Even with all of this insight into the true person who I am, the Lord still loves me. The Lord knows my heart fully yet accepts and claims me as a child of God. The love overcomes any of the negative found in me. The Lord declares me good.

The Valley

Recently I was considering a very familiar psalm, Psalm 23. Like many others, I memorized this psalm as part of my Christian education when I was young. I will admit that I did not understand, or even think about the words in this psalm when I memorized it. Also like many, I came to know it as the psalm which had a sole purpose of being used when someone died. As I grew older and became better educated regarding this psalm, I have found that it serves more of a purpose than being a funeral psalm. I am considering writing a series of posts which explore the words of Psalm 23. However, my recent focus is on this phrase — “the valley of the shadow of death.”

Usually when we hear this phrase as the psalm is read, we associate it with the act of dying. For many of us this means a physical death. I do not disagree with this interpretation. I do think that there is more which can be considered here than solely physical death. One additional interpretation which I have been pondering is applying this phrase to periods of depression. The word which leads me to this interpretation is “shadow.” Depression can impact a person in similar ways to death.

Depression is a very real aspect of life. There is not one individual who has not experienced depression in some form over their lifetime. These experiences usually come and go at various times. From my own experience, I would say that when I have been in a period of depression, I felt as if my very life was being sucked out of me. I have no energy, no joy, no motivation. I felt like I am living in a shadow. I view these time periods as living in a valley, a valley which is dark and gloomy.

I am fortunate that I am able to climb out of the valley, out of the period of depression. This happens due to my having an excellent support system, especially my husband. Unfortunately, many individuals do not have a strong support system. Others have an outstanding support system but out of fear do not reach out and honestly share their depression with members of that group. Sometimes living in the valley of the shadow of death leads them to view physical death as the best way out of the valley. They feel alone and isolated even when they are surrounded by loving and supportive individuals. This is not because they are weak or selfish, in fact, they are usually the opposite of these traits.

One of my truths which has been a comfort and provides assistance during these times of depression is found in the words of the psalm following the above phrase: “I will fear no evil for you are with me, your rod and staff comfort me.” I am reminded that I am never alone. I am not alone when life is going smoothly, and I am not alone when the shadow overwhelms me in the valley. The strength of the Lord (rod and staff) sustains me when I am feeling weak.
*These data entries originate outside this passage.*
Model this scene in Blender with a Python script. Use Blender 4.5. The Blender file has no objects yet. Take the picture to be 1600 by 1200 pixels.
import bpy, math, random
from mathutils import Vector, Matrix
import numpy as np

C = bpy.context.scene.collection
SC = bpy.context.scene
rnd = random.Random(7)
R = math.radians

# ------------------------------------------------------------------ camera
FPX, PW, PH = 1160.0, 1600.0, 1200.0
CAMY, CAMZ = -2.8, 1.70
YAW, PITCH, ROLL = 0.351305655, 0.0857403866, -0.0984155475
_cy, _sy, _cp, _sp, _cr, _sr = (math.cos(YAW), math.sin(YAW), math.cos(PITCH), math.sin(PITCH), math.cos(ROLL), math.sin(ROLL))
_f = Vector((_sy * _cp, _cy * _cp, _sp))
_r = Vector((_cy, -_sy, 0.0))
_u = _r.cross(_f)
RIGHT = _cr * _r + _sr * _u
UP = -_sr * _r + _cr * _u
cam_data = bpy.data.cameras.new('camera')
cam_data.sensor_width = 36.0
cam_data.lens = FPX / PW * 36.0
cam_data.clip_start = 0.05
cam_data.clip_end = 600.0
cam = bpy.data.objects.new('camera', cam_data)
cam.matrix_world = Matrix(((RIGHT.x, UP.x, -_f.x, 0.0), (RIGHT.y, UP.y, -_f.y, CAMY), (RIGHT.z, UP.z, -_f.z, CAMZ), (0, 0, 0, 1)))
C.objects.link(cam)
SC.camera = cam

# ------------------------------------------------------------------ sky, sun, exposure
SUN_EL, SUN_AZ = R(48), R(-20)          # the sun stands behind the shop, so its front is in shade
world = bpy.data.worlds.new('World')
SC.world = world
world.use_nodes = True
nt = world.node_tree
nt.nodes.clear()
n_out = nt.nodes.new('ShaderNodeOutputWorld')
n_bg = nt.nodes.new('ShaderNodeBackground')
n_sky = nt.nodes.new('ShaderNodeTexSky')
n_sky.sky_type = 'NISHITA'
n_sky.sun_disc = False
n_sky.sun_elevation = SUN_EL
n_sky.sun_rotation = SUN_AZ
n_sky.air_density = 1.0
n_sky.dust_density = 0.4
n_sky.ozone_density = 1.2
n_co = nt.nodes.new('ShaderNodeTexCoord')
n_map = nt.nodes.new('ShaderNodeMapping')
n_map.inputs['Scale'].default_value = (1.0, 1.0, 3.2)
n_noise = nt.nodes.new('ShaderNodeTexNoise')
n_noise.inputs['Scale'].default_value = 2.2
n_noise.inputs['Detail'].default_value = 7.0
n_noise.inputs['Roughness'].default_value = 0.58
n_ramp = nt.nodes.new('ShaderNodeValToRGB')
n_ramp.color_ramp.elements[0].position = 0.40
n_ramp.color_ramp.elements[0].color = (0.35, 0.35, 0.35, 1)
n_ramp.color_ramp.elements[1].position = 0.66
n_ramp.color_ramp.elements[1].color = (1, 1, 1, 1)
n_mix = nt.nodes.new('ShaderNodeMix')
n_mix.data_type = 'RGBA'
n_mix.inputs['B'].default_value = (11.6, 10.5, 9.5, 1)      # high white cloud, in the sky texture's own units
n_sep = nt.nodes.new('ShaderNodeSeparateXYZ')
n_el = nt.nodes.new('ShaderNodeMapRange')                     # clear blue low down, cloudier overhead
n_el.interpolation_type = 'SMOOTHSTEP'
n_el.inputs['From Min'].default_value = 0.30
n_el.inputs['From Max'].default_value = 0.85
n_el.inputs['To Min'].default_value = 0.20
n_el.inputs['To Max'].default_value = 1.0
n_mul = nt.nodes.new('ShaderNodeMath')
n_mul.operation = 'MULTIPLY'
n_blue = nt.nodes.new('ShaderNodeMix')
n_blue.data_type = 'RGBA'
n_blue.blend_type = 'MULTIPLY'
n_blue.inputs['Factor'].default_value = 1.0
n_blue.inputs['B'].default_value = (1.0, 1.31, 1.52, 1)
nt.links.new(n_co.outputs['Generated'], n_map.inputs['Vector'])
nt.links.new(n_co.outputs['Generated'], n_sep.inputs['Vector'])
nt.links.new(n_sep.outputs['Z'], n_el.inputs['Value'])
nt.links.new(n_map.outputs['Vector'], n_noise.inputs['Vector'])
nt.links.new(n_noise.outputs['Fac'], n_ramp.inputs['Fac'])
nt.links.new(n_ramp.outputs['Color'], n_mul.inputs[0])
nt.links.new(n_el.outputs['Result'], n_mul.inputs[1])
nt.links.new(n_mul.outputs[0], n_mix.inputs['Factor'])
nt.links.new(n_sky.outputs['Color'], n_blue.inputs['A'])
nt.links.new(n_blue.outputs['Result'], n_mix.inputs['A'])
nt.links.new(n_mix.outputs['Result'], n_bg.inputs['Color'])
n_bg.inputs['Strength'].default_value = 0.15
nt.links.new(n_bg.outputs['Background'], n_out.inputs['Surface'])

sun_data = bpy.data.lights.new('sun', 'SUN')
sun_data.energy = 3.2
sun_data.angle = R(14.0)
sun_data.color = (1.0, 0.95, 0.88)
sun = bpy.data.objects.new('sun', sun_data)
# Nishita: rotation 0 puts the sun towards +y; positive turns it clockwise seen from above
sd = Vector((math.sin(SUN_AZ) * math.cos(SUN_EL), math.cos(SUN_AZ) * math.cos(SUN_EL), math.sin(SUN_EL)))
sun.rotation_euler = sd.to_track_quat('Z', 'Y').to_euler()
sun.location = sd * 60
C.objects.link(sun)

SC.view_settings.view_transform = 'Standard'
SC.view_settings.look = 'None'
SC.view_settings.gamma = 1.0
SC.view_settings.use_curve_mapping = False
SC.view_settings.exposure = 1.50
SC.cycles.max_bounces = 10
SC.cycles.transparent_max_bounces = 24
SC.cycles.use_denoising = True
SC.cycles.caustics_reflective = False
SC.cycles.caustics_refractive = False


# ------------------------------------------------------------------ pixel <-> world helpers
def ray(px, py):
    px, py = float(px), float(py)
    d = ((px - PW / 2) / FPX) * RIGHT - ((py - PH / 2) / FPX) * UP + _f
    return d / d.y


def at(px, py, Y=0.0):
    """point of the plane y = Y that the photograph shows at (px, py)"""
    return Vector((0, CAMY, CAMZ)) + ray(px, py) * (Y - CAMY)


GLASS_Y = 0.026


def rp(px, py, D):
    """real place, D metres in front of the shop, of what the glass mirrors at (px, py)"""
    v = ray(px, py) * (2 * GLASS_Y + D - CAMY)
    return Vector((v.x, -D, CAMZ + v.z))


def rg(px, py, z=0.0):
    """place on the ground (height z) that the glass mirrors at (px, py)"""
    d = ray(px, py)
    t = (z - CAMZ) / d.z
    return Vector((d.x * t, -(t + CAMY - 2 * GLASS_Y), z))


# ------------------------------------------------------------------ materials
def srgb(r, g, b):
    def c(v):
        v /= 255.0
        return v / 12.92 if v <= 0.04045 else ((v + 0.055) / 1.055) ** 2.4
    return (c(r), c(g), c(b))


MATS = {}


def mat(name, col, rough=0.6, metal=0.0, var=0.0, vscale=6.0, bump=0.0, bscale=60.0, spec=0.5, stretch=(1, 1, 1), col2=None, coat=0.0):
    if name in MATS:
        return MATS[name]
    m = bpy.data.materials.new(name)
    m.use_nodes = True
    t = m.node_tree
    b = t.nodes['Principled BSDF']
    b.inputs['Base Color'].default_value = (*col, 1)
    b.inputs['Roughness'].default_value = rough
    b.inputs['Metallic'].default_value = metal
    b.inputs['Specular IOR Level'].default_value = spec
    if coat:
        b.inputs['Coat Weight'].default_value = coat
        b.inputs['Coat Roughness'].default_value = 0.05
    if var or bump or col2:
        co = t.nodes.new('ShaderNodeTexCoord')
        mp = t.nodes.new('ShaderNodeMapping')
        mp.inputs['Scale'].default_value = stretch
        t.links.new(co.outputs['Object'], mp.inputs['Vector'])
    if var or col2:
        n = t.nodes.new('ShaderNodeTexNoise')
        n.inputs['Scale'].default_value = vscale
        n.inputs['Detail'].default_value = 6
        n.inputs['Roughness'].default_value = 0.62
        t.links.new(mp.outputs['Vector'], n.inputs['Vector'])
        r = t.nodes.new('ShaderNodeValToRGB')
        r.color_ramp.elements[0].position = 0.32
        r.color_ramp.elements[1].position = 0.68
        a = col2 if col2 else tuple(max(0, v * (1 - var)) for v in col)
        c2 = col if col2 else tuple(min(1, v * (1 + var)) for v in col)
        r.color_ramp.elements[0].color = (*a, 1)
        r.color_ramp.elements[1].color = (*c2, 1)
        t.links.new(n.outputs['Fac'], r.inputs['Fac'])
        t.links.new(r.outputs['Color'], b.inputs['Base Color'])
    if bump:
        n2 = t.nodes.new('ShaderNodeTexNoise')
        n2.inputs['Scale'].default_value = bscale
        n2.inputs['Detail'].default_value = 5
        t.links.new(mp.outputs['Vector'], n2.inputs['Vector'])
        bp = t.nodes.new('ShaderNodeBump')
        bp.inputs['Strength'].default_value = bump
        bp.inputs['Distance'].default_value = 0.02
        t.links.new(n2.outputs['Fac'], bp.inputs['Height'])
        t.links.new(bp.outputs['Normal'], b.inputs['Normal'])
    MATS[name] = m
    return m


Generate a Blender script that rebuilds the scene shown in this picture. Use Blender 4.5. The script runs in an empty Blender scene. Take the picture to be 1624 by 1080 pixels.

Depression is very real. Depression is not a sign of weakness or inability, it is an emotion in life that accompanies difficult situations as a person perceives them. The psalmist knew and understood this, in fact, probably was experiencing this. My message for anyone experiencing depression is to realize a few truths:

  • You are not the only one to experience this.
  • You are not the only one who has ever gone through what you are currently going through.
  • You are never alone because the Lord is in the valley with you.
  • You have people around you who are desiring more than anything to be supportive and present without judgment.
  • The valley is not the whole but a part and there will be times that you can stand atop the nearby mountain which has formed part of the valley.

If you think someone might be struggling with depression, the most important thing that you can do is to be present in a nonjudgmental way. Listen without giving advice. Love without expecting anything. Show them how the Lord is with you in whatever you are experiencing.

Maybe you will look at Psalm 23 a little differently today.